The $100 million budgeted for damages in the government's discrimination settlement with Black farmers may not be sufficient to fully compensate all farmers with successful rulings. The 2008 Farm Bill includes a provision to assist the late filers in the Pigford Class Action Lawsuit filed by Black farmers against the U.S. Department of Agriculture. The provision authorizes Black farmers who would have qualified for Pigford relief to seek redress in Federal court. But as the Associated Press reported last week, with more than 70,000 potential claimants, the liability could exceed $3 billion, a far greater amount that the $100 million included in the legislation.

According to the

AP:

 

The decision to allow new claims comes almost 10 years after the Agriculture Department settled a class-action lawsuit brought on behalf of thousands of black farmers. The farmers, mainly from rural areas in the South, alleged that local USDA offices routinely denied them loans, disaster assistance and other aid frequently given to whites -- practices that often drove them out of business. At that time, 22,500 farmers filed claims...[but] an estimated 73,000 others were denied payments because they missed the October 1999 deadline for seeking claims.
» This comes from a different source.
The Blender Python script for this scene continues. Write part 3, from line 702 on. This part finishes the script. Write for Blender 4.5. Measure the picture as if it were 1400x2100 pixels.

As the Federation of Southern Cooperatives explained in a June press release, in hearings held by Congress in 2004 and again last year, it was determined that these tens of thousands of potential Pigford claimants had not gotten fair notice of the settlement from the TV, radio, and print campaign about the settlement in early 1999, and that, as a matter of fundamental fairness, they should be given another chance to obtain relief for the USDA discrimination.

 

In light of the limited funds available to redress wronged farmers, it appears the long-fought battle by Black farmers will continue. Lawyers involved in the case acknowledge that it is unclear where the money will come from once claims exceed $100 million. "There's no doubt that there will have to be more money in the future," Sen. Chuck Grassley, an Iowa Republican and lead sponsor of the measure, told the AP, but adding that, "African-American farmers deserve justice."